**Aim**
Everything from the line with "Write a Blender" down to the line with "scn = bpy.context.scene" below must be printed exactly, those two lines included. Exclude pictures.

Entries with scene source code:
--------------------------------------------------

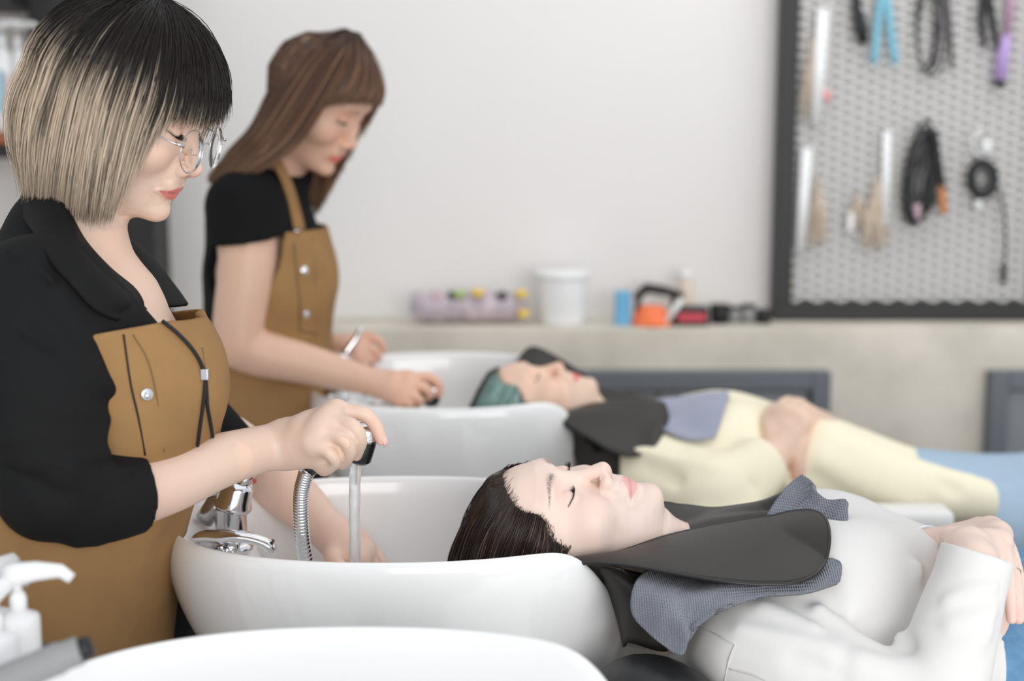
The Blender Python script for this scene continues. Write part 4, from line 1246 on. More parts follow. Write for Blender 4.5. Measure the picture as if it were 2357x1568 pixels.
# turned cuff edge
def collar(rows, th=.004, nm='collar', m='black_jacket', parent=None, n=(14, 34)):
    return sheet(nm, loft(rows, *n), m, parent, th)
def on_shirt(px, py, off, lim=None):
    p, g = hit(f_shirt1, px, py, 1.2, 2.2, off)
    q = P(px, py, lim if lim else 1.5)
    if p is None or (lim and p[1] > lim): return q
    return P(px, py, p[1])
def on_body(px, py, off, lim):
    p, g = hit(b1, px, py, 1.2, 2.2, off)
    return P(px, py, lim) if p is None else P(px, py, min(p[1], lim + .03))
collar([[P(85, 440, 1.72), P(66, 430, 1.62), P(112, 452, 1.555), P(150, 478, 1.535), on_body(195, 555, .006, 1.53), on_body(252, 618, .006, 1.53), on_body(310, 667, .006, 1.545), on_body(336, 712, .008, 1.56)],
        [P(70, 455, 1.74), P(52, 452, 1.60), P(96, 488, 1.520), P(146, 530, 1.495), on_shirt(192, 598, .014, 1.485), on_shirt(245, 650, .014, 1.49), on_shirt(292, 695, .012, 1.51), P(322, 722, 1.535)],
        [P(55, 470, 1.74), P(50, 490, 1.59), P(78, 535, 1.495), on_shirt(112, 592, .009, 1.47), on_shirt(160, 650, .009, 1.46), on_shirt(200, 696, .009, 1.465), on_shirt(232, 722, .009, 1.475), on_shirt(272, 736, .009, 1.50)]], parent=shirt1, n=(16, 46))
collar([[P(262, 548, 1.635), P(285, 600, 1.635), P(318, 648, 1.63), P(348, 700, 1.61)],
        [P(272, 535, 1.665), P(320, 580, 1.685), P(362, 645, 1.680), P(395, 705, 1.655)],
        [P(268, 530, 1.69), P(345, 590, 1.735), P(402, 660, 1.725), P(432, 702, 1.70)]], parent=shirt1)

# apron
ta = torso1(.017)
topz = P(440, 722, 1.60)[2]
def f_apron1(p):
    x, y, z = p[:, 0], p[:, 1], p[:, 2]
    base = ta(p) - .0016 * vnoise(p, 9, 3) - fold_a(p)
    d = np.abs(base) - .0038
    top = z - (topz + .06 * (1.6 - y) - .012 * np.clip((P(440, 722, 1.6)[0] - x) / .08, 0, 2))
    back = np.interp(z, [P(0, 1340, 1.45)[2], P(0, 1240, 1.45)[2], P(0, 900, 1.45)[2], P(0, 740, 1.45)[2]], [-.90, -.62, P(252, 900, 1.45)[0] - .03, P(236, 745, 1.46)[0]]) - x
    far = y - (1.715 + .25 * np.clip(z - .93, 0, 1) * 4)
    return np.maximum(d, np.maximum(far, np.maximum(top, np.maximum(back, .42 - z))))
fold_a = folds([(P(470, 780, 1.5), P(400, 900, 1.5), .003, .02), (P(250, 1300, 1.44), P(380, 1240, 1.5), .006, .03), (P(330, 1400, 1.46), P(180, 1330, 1.4), .006, .03)])
v, f = surf(f_apron1, .0030, np.array((-.95, 1.35, .41)), np.array((-.27, 1.90, 1.30)))
ap1 = mesh('apron', v, f, 'apron_cloth', st1)
fap = lambda p: f_apron1(p)
for (px, py) in ((277, 752), (338, 908)): snap(fap, px, py, ap1, .0066)
seam(fap, [(262, 758), (330, 742), (438, 726)], ap1, 'apron_seam', .0006)
seam(fap, [(306, 770), (340, 830), (362, 920), (378, 1040)], ap1, 'apron_seam', .0006)
seam(fap, [(284, 770), (300, 880), (318, 960), (334, 1048)], ap1, 'black_cord', .0011)
seam(fap, [(465, 800), (478, 900), (484, 1010)], ap1, 'apron_seam', .0008)
g_ = loft([[P(150, 560, 1.475), P(190, 640, 1.452), P(225, 700, 1.458), P(262, 756, 1.485)], [P(168, 560, 1.470), P(206, 630, 1.450), P(245, 700, 1.462), P(288, 748, 1.495)]], 6, 20)
sheet('strap', g_, 'apron_cloth', ap1, .003)
sf = [(0, 0)]
cd = [q_ for q_ in hits(fap, [(342, 728), (372, 742), (405, 768), (436, 800), (456, 830), (468, 862)], .0022)]
if len(cd) > 2:
    cdm = MB().tube(spline(cd, 30), .0021, 10).build('cord', 'black_cord', ap1)
    c0 = cd[-1]
    MB().box(c0 - (.0042, .004, .006), c0 + (.0042, .003, .006), .0012).build('cord_clip', 'chrome_soft', cdm, False)
    for pt in ([(470, 872), (466, 920), (458, 980), (452, 1025)], [(471, 872), (474, 930), (482, 975), (488, 1015)]):
        h_ = hits(fap, pt, .002)
        if len(h_) > 1: MB().tube(spline(np.vstack([[c0], h_]), 24), .0019, 10).build('cord_end', 'black_cord', cdm)
# trousers and shoes
tr_ = Body()
for s_ in (-1, 1):
    st_x = .075 if s_ > 0 else 0
    tr_.chain([np.array((-.58 + st_x, 1.63 + .115 * s_, .80)), np.array((-.575 + st_x, 1.625 + .12 * s_, .45)), np.array((-.59 + st_x, 1.62 + .12 * s_, .07))], [.104, .078, .060], .03)
tr_.cone((-.58, 1.53, .76), (-.58, 1.71, .76), .115, .115, .05)
v, f = surf(lambda p: np.maximum(tr_(p) - .002 * vnoise(p, 14), .06 - p[:, 2]), .008, *tr_.bounds()); mesh('trousers', v, f, 'trousers', st1)
for s_ in (-1, 1):
    sx_ = .075 if s_ > 0 else 0
    s0 = Body().chain([(-.625 + sx_, 1.62 + .12 * s_, .052), (-.53 + sx_, 1.62 + .125 * s_, .050), (-.435 + sx_, 1.62 + .133 * s_, .034)], [.044, .044, .036], .02)
    v, f = surf(lambda p: np.maximum(s0(p), .002 - p[:, 2]), .006, *s0.bounds()); mesh('shoe', v, f, 'shoe', st1)

# glasses
def glasses(Hd, parent):
    gl = bpy.data.objects.new('glasses', None); C.objects.link(gl); gl.parent = parent; gl.location = (0, 0, 0)
    r_ = .0245
    for sg in (-1, 1):
        c = np.array((.1085, sg * .0335, -.0135)); nx = np.array((.96, sg * .12, .22)); nx /= np.linalg.norm(nx)
        u = np.cross((0, 0, 1.0), nx); u /= np.linalg.norm(u); v_ = np.cross(nx, u)
        ring = [c + r_ * (u * math.cos(a) + v_ * math.sin(a)) for a in np.linspace(0, 2 * PI, 49)]
        rm = MB().tube(Hd.ws(ring), .00065, 8, cap=False).build('lens_rim', 'chrome_soft', gl)
        a0 = np.array(Hd.w(c)); ax = np.array(Hd.w(c + nx * .01)) - a0
        MB().lathe(a0, [(0, .0010), (r_ * .5 * Hd.s, .0008), (r_ * .985 * Hd.s, 0), (r_ * .985 * Hd.s, -.0008), (r_ * .5 * Hd.s, 0), (0, .0002)], 48, ax, cap=False).build('lens', 'lens', rm)
        hx = c + np.array((-.002, sg * .0245, .0075))
        MB().tube(Hd.ws(spline([hx, hx + np.array((-.012, sg * .0085, .001)), hx + np.array((-.05, sg * .0125, .002)), hx + np.array((-.105, sg * .010, .000))], 16)), .0009, 8).build('temple_arm', 'chrome_soft', gl)
        MB().tube(Hd.ws([hx + np.array((.001, 0, 0)), hx + np.array((-.008, sg * .006, .001))]), .0018, 8).build('hinge', 'chrome_soft', gl)
        MB().tube(Hd.ws(spline([c + np.array((-.001, -sg * .021, -.006)), c + np.array((-.006, -sg * .0225, -.008)), c + np.array((-.010, -sg * .0215, -.003))], 8)), .0005, 6).build('nose_pad_arm', 'chrome_soft', gl)
        MB().lathe(Hd.w(c + np.array((-.010, -sg * .0215, -.005))), [(0, -.0008), (.0035, -.0005), (.0035, .0005), (0, .0008)], 14, Hd.A @ np.array((.3, -sg * 1.0, 0))).build('nose_pad', 'lens', gl)
    MB().tube(Hd.ws(spline([(.1075, -.0105, -.008), (.1105, 0, -.004), (.1075, .0105, -.008)], 10)), .0008, 8).build('bridge', 'chrome_soft', gl)
    return gl
glasses(H1, st1)

# blonde bob
rng = np.random.default_rng(5)
def bob_path(phi, m, L=None, dr=0.0):
    """phi azimuth (n,), returns local paths (n,m,3)"""
    n = len(phi); s = np.linspace(0, 1, m)[None]
    ap = np.abs((phi + PI) % (2 * PI) - PI)
    sgn = np.sign(np.sin(phi) + 1e-9)
    zend = np.interp(ap, np.radians([0, 30, 44, 51, 60, 90, 130, 180]), [.022, .024, .018, -.050, -.112, -.128, -.136, -.138])
    if L is not None: zend = zend + L
    rx = np.where(ap < PI / 2, .108, .118) + dr; ry = .094 + dr; rz = .110 + dr
    thm = R(96)
    arc = .155; tot = arc + (0.0 - zend) ; tot = np.maximum(tot, .10)
    ln = s * tot[:, None]
    th = np.clip(ln / arc, 0, 1) * thm
    cx, cy = np.cos(phi)[:, None], np.sin(phi)[:, None]
    # crown part point slightly behind the top
    x = rx[:, None] * np.sin(th) * cx; y = ry * np.sin(th) * cy; z = .012 + rz * np.cos(th)
    over = np.maximum(ln - arc, 0)
    z = z - over
    f_ = np.clip(over / .13, 0, 1)
    side = np.clip((ap - R(50)) / R(30), 0, 1)[:, None]
    front = (1 - np.clip((ap - R(60)) / R(60), 0, 1))[:, None] * side
    x = x + front * .022 * f_ + np.clip((ap - R(100)) / R(60), 0, 1)[:, None] * (.010 * np.sin(f_ * PI) * -1 + .050 * f_ ** 2.2)
    y = y * (1 - .22 * f_ ** 2 * side) 
    bang = (ap < R(50))[:, None]
    x = np.where(bang, x + .004 * np.sin(np.clip(ln / .2, 0, 1) * PI), x)
    return np.stack([x, y, z + 0 * x], -1)
def bob_colours(path_local, rng, dark=(.016, .012, .010), mid=(.24, .165, .105), blond=(.70, .56, .425)):
    n, m, _ = path_local.shape
    z = path_local[..., 2]; x = path_local[..., 0]
    t0 = .050 + rng.normal(size=(n, 1)) * .016 - .045 * np.clip((x - .06) / .05, 0, 1)
    t0 = np.where((x[:, -1:] > .075) & (rng.random((n, 1)) < .34), .048, t0)
    w = np.clip((t0 - z) / .045, 0, 1); w = w * w * (3 - 2 * w)
    lo = rng.random((n, 1)); 
    w = w * np.where(lo < .16, .25, np.where(lo < .40, .72, 1))
    bl = np.array(blond)[None, None] * (.80 + .45 * rng.random((n, 1, 1))) * np.array((1, 1, 1))
    tip = np.clip((-.06 - z) / .07, 0, 1)[..., None]
    bl = bl * (1 - .28 * tip) + np.array(mid) * .28 * tip
    c = np.array(dark) * (1 - w[..., None]) + bl * w[..., None]
    return np.clip(c, 0, 1)
def hair_push(Hd, local, d): return push_out(Hd.ws(local.reshape(-1, 3)).reshape(local.shape), lambda p: Hd.f(p), d, 3)
n = 8200; m = 18
phi = rng.random(n) * 2 * PI
phi = np.where(rng.random(n) < .35, (rng.random(n) * 1.5 - 1.6) % (2 * PI), phi)     # denser on the seen side
cl = np.round(phi * 13) / 13 + .02 * rng.normal(size=n)
apn = np.abs((phi + PI) % (2 * PI) - PI); Lj = np.where(apn < R(48), rng.normal(size=n) * .007, rng.normal(size=n) * .0045 + np.abs(rng.normal(size=n)) * .003)
pl = bob_path(phi, m, Lj); pc = bob_path(cl, m, Lj)
s_ = np.linspace(0, 1, m)[None, :, None]
pl = pl * (1 - .35 * s_) + pc * .35 * s_ + rng.normal(size=(n, 1, 3)) * .0026 * (.3 + s_) 
pl = pl * (1 + (rng.random((n, 1, 1)) - .6) * .035) + np.sin(s_ * rng.uniform(3, 7, (n, 1, 1)) + rng.uniform(0, 6, (n, 1, 1))) * rng.normal(size=(n, 1, 3)) * .0021
dark_gap = (np.abs(np.mod(phi, .55) - .2) < .02)[:, None, None]
cut = (.90 + .10 * rng.random((n, 1, 1)))
col = bob_colours(pl, rng)
gapw = np.exp(-(((phi - (2 * PI - 1.93) + .10 * np.clip(pl[:, 8, 2] * 0, 0, 1)) / .035) ** 2))[:, None] * np.clip((pl[..., 2] + .075) / .03, 0, 1)
col = col * (1 - .85 * gapw[..., None])
wp_ = hair_push(H1, pl, .004)
V1, F1, K1 = strands(wp_, (.00026 + .00034 * rng.random(n)), col)
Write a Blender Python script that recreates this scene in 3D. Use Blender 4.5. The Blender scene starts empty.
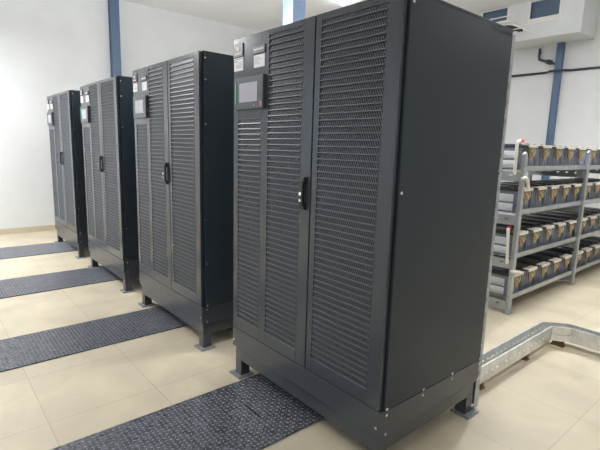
import bpy, bmesh, math, random
from mathutils import Vector, Matrix
random.seed(4)
C = bpy.context.scene.collection
scn = bpy.context.scene

# ------------------------------------------------------------------ materials
def mat(name, col, rough=.5, metal=0., emit=None, estr=0., noise=0., nscale=8., bump=0., bscale=60., spec=None):
    m = bpy.data.materials.new(name); m.use_nodes = True
    nt = m.node_tree; b = nt.nodes['Principled BSDF']
    b.inputs['Base Color'].default_value = (*col, 1)
    b.inputs['Roughness'].default_value = rough
    b.inputs['Metallic'].default_value = metal
    if spec is not None: b.inputs['Specular IOR Level'].default_value = spec
    if emit:
        b.inputs['Emission Color'].default_value = (*emit, 1); b.inputs['Emission Strength'].default_value = estr
    tc = nt.nodes.new('ShaderNodeTexCoord')
    if noise:
        n = nt.nodes.new('ShaderNodeTexNoise'); n.inputs['Scale'].default_value = nscale; n.inputs['Detail'].default_value = 5
        nt.links.new(tc.outputs['Object'], n.inputs['Vector'])
        r = nt.nodes.new('ShaderNodeValToRGB')
        r.color_ramp.elements[0].position = .3; r.color_ramp.elements[1].position = .7
        r.color_ramp.elements[0].color = (*[c*(1-noise) for c in col], 1)
        r.color_ramp.elements[1].color = (*[min(1, c*(1+noise)) for c in col], 1)
        nt.links.new(n.outputs['Fac'], r.inputs['Fac']); nt.links.new(r.outputs['Color'], b.inputs['Base Color'])
    if bump:
        n = nt.nodes.new('ShaderNodeTexNoise'); n.inputs['Scale'].default_value = bscale; n.inputs['Detail'].default_value = 4
        nt.links.new(tc.outputs['Object'], n.inputs['Vector'])
        bp = nt.nodes.new('ShaderNodeBump'); bp.inputs['Strength'].default_value = bump; bp.inputs['Distance'].default_value = .01
        nt.links.new(n.outputs['Fac'], bp.inputs['Height']); nt.links.new(bp.outputs['Normal'], b.inputs['Normal'])
    return m

M = {}
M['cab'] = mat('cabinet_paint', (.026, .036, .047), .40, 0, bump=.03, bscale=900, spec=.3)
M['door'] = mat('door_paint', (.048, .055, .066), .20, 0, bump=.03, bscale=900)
M['grille'] = mat('grille_paint', (.084, .094, .110), .33)
M['inner'] = mat('interior_dark', (.016, .017, .019), .7, noise=.5, nscale=5)
M['black'] = mat('black_plastic', (.012, .013, .015), .35)
M['bezel'] = mat('screen_bezel', (.055, .06, .068), .3)
M['screen'] = mat('screen_glass', (.36, .335, .39), .18, emit=(.62, .60, .68), estr=.06)
M['green'] = mat('green_strip', (.02, .42, .22), .3, emit=(.03, .7, .35), estr=.12)
M['red'] = mat('red_sticker', (.42, .13, .17), .5)
M['white'] = mat('white_plastic', (.80, .79, .76), .45)
M['paper'] = mat('white_paper', (.80, .80, .83), .6)
M['print'] = mat('grey_print', (.38, .38, .42), .6)
M['printred'] = mat('red_print', (.6, .2, .2), .6)
M['steel'] = mat('bright_bolt', (.75, .76, .78), .25, .9)
M['foot'] = mat('foot_paint', (.10, .11, .13), .4)
M['plate'] = mat('foot_plate_paint', (.22, .23, .245), .4)
M['galv'] = mat('galvanised_steel', (.70, .71, .70), .36, .6, noise=.14, nscale=14)
M['rack'] = mat('grey_rack_steel', (.44, .46, .47), .42, .5, noise=.12, nscale=10)
M['case'] = mat('battery_case', (.22, .245, .295), .38, noise=.22, nscale=9)
M['band'] = mat('battery_highlight_band', (.66, .68, .70), .35)  # bright reflections on the case sides, put into a paler grey
M['caplid'] = mat('battery_lid', (.05, .055, .065), .35)
M['cream'] = mat('terminal_cover', (.80, .76, .68), .45)
M['yellow'] = mat('yellow_lead', (.60, .44, .16), .45)
M['brown'] = mat('brown_lead', (.17, .08, .045), .5)
M['pale'] = mat('pale_lead', (.66, .60, .48), .5)
M['hose'] = mat('white_tube', (.82, .80, .70), .4)
M['redcap'] = mat('red_cap', (.65, .04, .07), .4)
M['wall'] = mat('wall_paint', (.74, .75, .75), .75, noise=.03, nscale=2.2, bump=.15, bscale=40)
M['ceil'] = mat('ceiling_paint', (.86, .86, .86), .8, noise=.02, nscale=2)
M['duct'] = mat('duct_paint', (.70, .72, .72), .5, noise=.03, nscale=3)
M['blue'] = mat('blue_column_paint', (.085, .145, .24), .38, noise=.12, nscale=3)
M['pipe'] = mat('dark_pipe', (.05, .05, .07), .5)
M['glass'] = mat('vent_glass', (.10, .15, .21), .12)
M['lamp'] = mat('lamp_glow', (1, 1, 1), .5, emit=(.92, .96, 1), estr=60)
M['tube'] = mat('panel_glow', (1, 1, 1), .5, emit=(1, .98, .95), estr=6)
M['skirt'] = mat('skirting_tile', (.56, .49, .36), .4, noise=.08, nscale=4)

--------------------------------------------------

**The reply**
Write a Blender Python script that recreates this scene in 3D. Use Blender 4.5. The Blender scene starts empty.
import bpy, bmesh, math, random
from mathutils import Vector, Matrix
random.seed(4)
C = bpy.context.scene.collection
scn = bpy.context.scene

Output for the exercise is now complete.